**What is needed:** Go through the listing and copy each line with the string "objects".

**Data segment:**

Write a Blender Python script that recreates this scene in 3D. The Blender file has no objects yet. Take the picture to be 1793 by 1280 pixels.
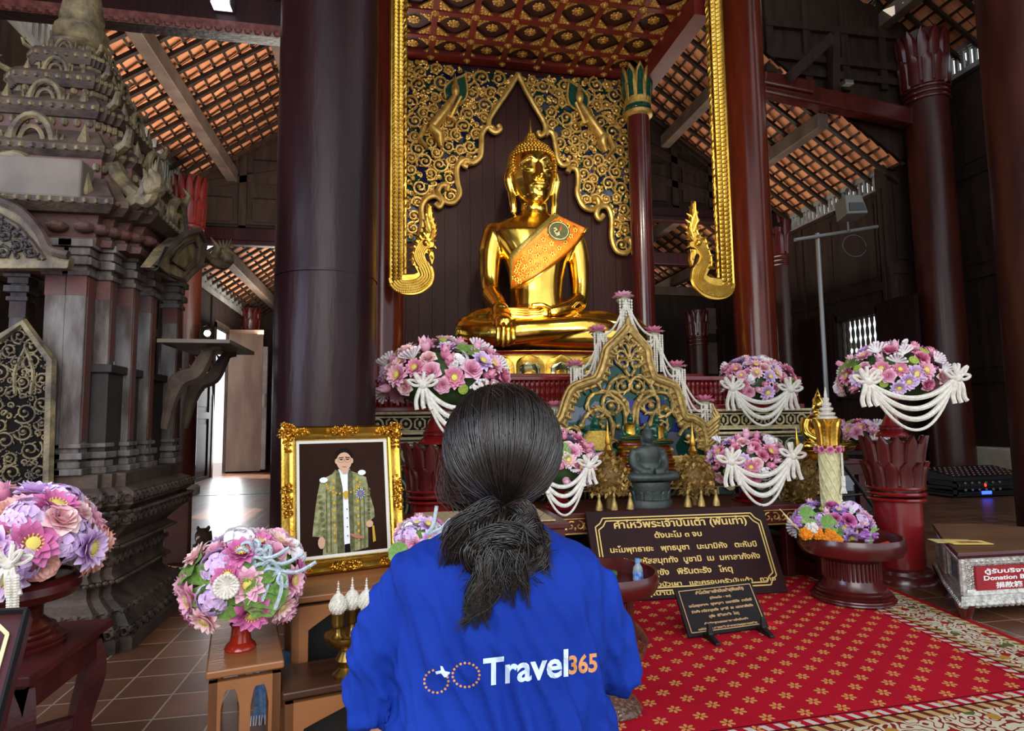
import bpy, bmesh, math, random
import numpy as np
from mathutils import Matrix, Vector, noise as mnoise
from mathutils.bvhtree import BVHTree
S=bpy.context.scene; COL=S.collection; PI=math.pi
# ---------------------------------------------------------------- camera
F=1080.;CXp,CYp=896.5,640.;YAW=math.radians(11.0);PIT=math.radians(5.13);ROL=math.radians(0.7);CH=1.0
_f=np.array([math.sin(YAW)*math.cos(PIT),math.cos(YAW)*math.cos(PIT),math.sin(PIT)])
_r=np.array([math.cos(YAW),-math.sin(YAW),0.]);_u=np.cross(_r,_f)
_c,_s=math.cos(ROL),math.sin(ROL); R_=_c*_r-_s*_u; U_=_s*_r+_c*_u; F_=_f; O_=np.array([0,0,CH])
def ray(px,py): return F_+R_*((px-CXp)/F)+U_*(-(py-CYp)/F)
def G(px,py,z=0.): d=ray(px,py); return O_+d*((z-CH)/d[2])
def PY(px,py,Y): d=ray(px,py); return O_+d*(Y/d[1])
def PX(px,py,X): d=ray(px,py); return O_+d*(X/d[0])
cd=bpy.data.cameras.new('camera'); co=bpy.data.objects.new('camera',cd); COL.objects.link(co)
cd.sensor_width=36; cd.lens=F/1793*36; cd.clip_start=.05; cd.clip_end=300
co.matrix_world=Matrix(((R_[0],U_[0],-F_[0],0),(R_[1],U_[1],-F_[1],0),(R_[2],U_[2],-F_[2],CH),(0,0,0,1)))
S.camera=co
# ---------------------------------------------------------------- light
S.view_settings.view_transform='Standard'; S.view_settings.look='None'; S.view_settings.gamma=1; S.view_settings.exposure=0.0
S.cycles.use_denoising=True
w=bpy.data.worlds.new('sky'); S.world=w; w.use_nodes=True
bg=w.node_tree.nodes['Background']; bg.inputs[0].default_value=(.80,.90,1.0,1); bg.inputs[1].default_value=1.7
def light(name,typ,loc,target,power,size=1,color=(1,1,1),sizey=None,spot=None):
    l=bpy.data.lights.new(name,typ); l.energy=power; l.color=color
    if typ=='AREA':
        l.size=size
        if sizey: l.shape='RECTANGLE'; l.size_y=sizey
    elif typ=='SUN': l.angle=size
    else: l.shadow_soft_size=size
    if spot: l.spot_size=spot; l.spot_blend=.6
    o=bpy.data.objects.new(name,l); COL.objects.link(o); o.location=loc
    o.rotation_euler=(Vector(target)-Vector(loc)).to_track_quat('-Z','Y').to_euler(); return o
light('sun','SUN',(-10,6.5,9.3),(0,0,0),11,.01,(1,.93,.8))
# daylight of the wide front doorway behind the visitor
light('front_doorway_daylight','AREA',(-.6,-3.2,3.2),(1.8,5.5,1.4),260,4.6,(1,.98,.95),3.6)
# daylight of the left side doors, beside the carved pulpit
light('side_door_daylight','AREA',(-3.1,1.6,2.0),(-.8,2.2,.7),85,1.6,(.62,.74,1.0),2.2)
# lamps on the tie beams, washing the altar
light('altar_floodlight','SPOT',(1.0,2.9,4.4),(1.6,6.6,2.6),190,.12,(1,.86,.62),spot=1.1)
light('altar_floodlight','SPOT',(2.9,3.1,4.4),(1.4,6.6,2.6),150,.12,(1,.86,.62),spot=1.1)
light('added_rafter_fill','AREA',(-1.25,8.3,2.5),(-2.1,9.0,8),230,1.6,(1,.92,.8))  # area lights without bodies, added to brighten the roof undersides
light('added_rafter_fill','AREA',(-2.2,13.2,2.9),(-2.3,13.2,8),75,1.2,(1,.95,.85))
light('added_rafter_fill','AREA',(5.2,9.6,3.2),(5.4,9.6,8),65,1.8,(1,.88,.72))
light('added_rafter_fill','AREA',(5.4,13.6,2.6),(5.4,13.6,8),40,1.4,(1,.92,.85))
light('rear_door_daylight','AREA',(-3.25,12.9,1.1),(-1.5,9.5,.2),45,.8,(.95,.97,1.0),1.8)
light('niche_light','AREA',(1.5,5.2,1.95),(1.5,6.0,5.2),36,.8,(1,.85,.6))  # area light without a body, facing up into the niche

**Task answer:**
Write a Blender Python script that recreates this scene in 3D. The Blender file has no objects yet. Take the picture to be 1793 by 1280 pixels.
cd=bpy.data.cameras.new('camera'); co=bpy.data.objects.new('camera',cd); COL.objects.link(co)
    o=bpy.data.objects.new(name,l); COL.objects.link(o); o.location=loc